>> Begin
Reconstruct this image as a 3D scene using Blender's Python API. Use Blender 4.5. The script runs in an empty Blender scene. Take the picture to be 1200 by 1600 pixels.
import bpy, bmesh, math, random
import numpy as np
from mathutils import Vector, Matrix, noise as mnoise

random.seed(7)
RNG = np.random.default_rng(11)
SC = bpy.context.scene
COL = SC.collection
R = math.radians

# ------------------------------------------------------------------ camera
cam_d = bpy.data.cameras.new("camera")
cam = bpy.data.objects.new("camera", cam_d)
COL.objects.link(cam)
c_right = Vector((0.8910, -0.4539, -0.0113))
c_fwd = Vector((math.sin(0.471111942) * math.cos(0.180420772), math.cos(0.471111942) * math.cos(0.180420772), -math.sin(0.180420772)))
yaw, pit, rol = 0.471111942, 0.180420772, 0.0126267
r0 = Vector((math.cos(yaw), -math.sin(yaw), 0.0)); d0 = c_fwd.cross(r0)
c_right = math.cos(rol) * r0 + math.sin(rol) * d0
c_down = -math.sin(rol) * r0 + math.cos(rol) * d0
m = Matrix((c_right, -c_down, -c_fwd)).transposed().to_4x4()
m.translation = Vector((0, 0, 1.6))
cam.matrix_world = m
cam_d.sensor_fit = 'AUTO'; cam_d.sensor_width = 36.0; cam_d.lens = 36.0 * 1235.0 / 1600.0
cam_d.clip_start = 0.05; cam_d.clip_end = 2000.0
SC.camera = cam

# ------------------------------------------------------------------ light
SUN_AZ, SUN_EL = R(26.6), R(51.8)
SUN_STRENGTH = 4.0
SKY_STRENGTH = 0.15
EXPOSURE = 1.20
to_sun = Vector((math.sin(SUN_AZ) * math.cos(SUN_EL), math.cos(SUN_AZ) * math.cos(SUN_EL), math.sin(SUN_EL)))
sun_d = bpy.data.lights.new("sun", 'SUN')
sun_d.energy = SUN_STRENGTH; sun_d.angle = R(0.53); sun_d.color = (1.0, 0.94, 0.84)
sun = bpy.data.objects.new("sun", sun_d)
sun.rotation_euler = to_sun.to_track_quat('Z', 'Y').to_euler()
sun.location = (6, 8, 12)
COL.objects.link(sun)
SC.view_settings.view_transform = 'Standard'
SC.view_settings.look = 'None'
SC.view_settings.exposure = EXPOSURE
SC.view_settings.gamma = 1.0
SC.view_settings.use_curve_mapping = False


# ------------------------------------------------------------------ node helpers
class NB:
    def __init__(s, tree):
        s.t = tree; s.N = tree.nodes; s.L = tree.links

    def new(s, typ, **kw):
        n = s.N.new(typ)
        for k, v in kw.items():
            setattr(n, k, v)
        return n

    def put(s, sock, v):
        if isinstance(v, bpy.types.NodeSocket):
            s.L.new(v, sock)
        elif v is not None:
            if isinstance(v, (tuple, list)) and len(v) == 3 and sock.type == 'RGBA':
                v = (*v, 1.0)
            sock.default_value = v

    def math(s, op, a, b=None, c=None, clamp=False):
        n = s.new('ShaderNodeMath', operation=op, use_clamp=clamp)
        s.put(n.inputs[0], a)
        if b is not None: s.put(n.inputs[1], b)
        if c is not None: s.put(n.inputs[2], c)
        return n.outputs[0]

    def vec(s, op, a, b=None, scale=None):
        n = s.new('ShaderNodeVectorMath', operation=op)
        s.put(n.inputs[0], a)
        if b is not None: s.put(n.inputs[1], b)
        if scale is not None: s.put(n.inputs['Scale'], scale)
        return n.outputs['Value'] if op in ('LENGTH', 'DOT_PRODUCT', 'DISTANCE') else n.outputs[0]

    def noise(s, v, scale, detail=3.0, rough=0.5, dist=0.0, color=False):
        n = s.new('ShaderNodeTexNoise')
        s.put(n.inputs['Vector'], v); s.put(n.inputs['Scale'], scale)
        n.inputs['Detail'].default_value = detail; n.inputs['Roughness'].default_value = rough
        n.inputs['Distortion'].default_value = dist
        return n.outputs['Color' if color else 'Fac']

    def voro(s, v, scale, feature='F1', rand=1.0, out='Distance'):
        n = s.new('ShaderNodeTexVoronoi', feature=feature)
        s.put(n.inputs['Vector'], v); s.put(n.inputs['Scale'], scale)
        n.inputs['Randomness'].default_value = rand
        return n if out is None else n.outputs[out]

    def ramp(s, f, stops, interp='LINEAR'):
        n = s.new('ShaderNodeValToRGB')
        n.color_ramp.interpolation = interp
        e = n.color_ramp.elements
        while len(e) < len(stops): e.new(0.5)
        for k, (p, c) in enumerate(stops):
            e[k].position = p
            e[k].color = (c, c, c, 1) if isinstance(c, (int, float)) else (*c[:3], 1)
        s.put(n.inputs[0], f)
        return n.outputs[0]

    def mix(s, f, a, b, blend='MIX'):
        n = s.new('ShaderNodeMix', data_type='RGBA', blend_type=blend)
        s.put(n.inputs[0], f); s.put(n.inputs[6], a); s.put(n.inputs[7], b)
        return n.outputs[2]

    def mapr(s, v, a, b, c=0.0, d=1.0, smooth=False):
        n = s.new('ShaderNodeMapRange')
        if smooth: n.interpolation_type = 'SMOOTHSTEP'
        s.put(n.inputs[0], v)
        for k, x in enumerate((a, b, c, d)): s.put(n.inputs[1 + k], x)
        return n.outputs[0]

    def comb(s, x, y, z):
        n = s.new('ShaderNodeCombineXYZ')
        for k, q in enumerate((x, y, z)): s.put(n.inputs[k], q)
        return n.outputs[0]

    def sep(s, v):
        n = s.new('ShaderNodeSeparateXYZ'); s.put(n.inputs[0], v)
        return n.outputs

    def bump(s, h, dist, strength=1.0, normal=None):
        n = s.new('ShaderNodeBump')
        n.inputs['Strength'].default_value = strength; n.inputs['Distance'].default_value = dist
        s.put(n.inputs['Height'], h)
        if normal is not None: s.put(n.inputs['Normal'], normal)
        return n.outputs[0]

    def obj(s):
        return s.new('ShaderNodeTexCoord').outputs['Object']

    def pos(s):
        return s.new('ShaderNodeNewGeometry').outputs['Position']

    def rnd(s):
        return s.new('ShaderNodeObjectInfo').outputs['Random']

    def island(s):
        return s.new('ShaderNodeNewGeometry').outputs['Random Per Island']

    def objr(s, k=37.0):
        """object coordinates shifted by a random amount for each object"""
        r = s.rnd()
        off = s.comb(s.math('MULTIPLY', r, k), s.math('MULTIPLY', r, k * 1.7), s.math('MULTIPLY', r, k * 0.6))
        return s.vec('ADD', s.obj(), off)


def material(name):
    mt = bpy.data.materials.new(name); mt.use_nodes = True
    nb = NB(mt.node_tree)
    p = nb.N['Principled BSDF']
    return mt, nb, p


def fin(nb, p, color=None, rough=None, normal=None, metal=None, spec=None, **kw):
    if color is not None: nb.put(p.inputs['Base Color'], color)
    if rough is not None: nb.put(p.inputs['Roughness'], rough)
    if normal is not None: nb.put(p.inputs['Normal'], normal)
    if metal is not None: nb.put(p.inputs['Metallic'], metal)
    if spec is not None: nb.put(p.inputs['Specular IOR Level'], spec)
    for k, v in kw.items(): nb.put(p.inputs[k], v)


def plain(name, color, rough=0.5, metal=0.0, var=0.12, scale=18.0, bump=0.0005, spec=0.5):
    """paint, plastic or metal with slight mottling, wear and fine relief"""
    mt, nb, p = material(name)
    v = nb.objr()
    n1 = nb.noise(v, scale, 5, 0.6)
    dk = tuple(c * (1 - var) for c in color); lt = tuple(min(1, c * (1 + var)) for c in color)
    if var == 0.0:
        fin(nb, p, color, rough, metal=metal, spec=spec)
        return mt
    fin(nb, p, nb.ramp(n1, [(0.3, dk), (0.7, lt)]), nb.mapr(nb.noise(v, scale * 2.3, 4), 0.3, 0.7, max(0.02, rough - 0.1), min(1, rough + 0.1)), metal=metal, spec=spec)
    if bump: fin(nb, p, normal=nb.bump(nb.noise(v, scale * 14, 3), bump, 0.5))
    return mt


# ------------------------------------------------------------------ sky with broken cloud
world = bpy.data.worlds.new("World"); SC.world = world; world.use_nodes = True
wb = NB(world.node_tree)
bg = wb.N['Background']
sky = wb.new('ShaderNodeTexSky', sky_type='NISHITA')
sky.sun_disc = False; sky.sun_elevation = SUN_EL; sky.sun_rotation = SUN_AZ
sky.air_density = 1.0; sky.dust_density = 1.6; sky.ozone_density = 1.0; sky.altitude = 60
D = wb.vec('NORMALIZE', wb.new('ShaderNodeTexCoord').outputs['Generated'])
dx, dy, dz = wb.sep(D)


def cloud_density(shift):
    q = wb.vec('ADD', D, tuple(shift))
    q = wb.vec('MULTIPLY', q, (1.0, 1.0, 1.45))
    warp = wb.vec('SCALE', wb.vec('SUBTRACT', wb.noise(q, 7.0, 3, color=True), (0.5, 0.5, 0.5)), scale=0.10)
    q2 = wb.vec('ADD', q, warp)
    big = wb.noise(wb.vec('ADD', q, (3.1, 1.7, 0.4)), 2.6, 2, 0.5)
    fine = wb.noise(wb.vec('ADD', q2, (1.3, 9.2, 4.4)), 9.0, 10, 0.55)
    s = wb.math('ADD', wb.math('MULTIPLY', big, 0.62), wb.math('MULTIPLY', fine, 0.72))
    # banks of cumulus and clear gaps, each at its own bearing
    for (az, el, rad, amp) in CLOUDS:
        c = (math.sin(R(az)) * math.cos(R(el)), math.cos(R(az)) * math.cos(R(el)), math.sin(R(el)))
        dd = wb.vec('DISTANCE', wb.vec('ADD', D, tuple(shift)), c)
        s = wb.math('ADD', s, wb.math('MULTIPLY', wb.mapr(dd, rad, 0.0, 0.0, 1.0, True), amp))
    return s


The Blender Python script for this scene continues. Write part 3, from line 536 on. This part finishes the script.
>> End
Reply with one number only: the count of lines in the entries that contain "this".

2